United Group, a telco and media company in Southeastern Europe, has reported its financial results for the nine months ended September 30th: year-on-year growth in both revenue and adjusted EBITDAal.

Following the sale of its Serbian assets earlier this year, the Group is now more clearly focused on its core EU operations and growth businesses in telco, media and technology. The portfolio has been simplified, and management attention is concentrated on the key portfolio companies in Greece, Bulgaria, Croatia and Slovenia.

In parallel, the Group has continued to strengthen its leadership and governance framework. Recent senior appointments – including Dr Kim Kyllesbech Larsen as Chief Technology and Information Officer and Dejan Kocić as Interim CEO of United Cloud – support the execution of United Group’s technology and innovation agenda.

Stan Miller, CEO of United Group, said: “Our Q3 performance shows strong organic growth and confirms that our activities are delivering. We have successfully focused the Group on our core portfolio, empowering local teams to achieve exceptional results. As we continue to drive value across our telecommunications, media, and technology businesses, our priority remains laser focused on capital allocation, accelerating cash conversion, and generating long-term value for all stakeholders.”

Key Performance Highlights

United Group’s financial performance in 9M 2025 reflects a combination of sustained top-line growth, stronger earnings progression and continued balance sheet strengthening. Revenue increased by 3 per cent year-on-year to €2 billion, primarily driven by organic growth of the subscriber base, increased customer up-selling and cross-selling, inflation linked price increases, and ICT projects. Last-twelve-month Revenue reached €2.7 billion, a 4 per cent year-on-year increase.

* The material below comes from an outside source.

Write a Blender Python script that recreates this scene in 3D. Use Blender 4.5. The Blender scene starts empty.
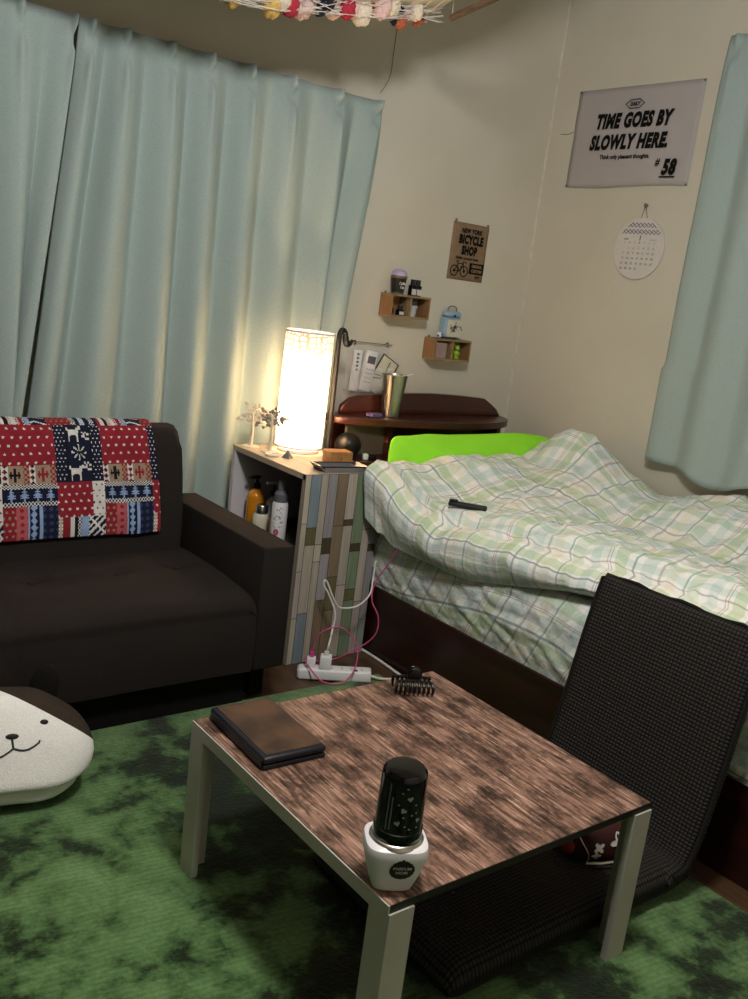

Adjusted EBITDAal grew 7 per cent to approximately €680 million, outpacing revenue as result of continued cost control offsetting wage inflation suffered in most markets. Last-twelve-month Adjusted EBITDAal reached €909 million, a 9 per cent year-on-year increase.

Capital expenditure excluding capitalised leases increased to approximately €550 million, mainly as a result of increased fixed network investments (particularly fibre roll out in Greece), investments in mobile infrastructure and energy projects.

The Group further strengthened its balance sheet: as at September 30th, net leverage decreased to 4.27x, compared to 4.70x as at June 30th, while gross leverage decreased to 4.44x, from 4.80x over the same period.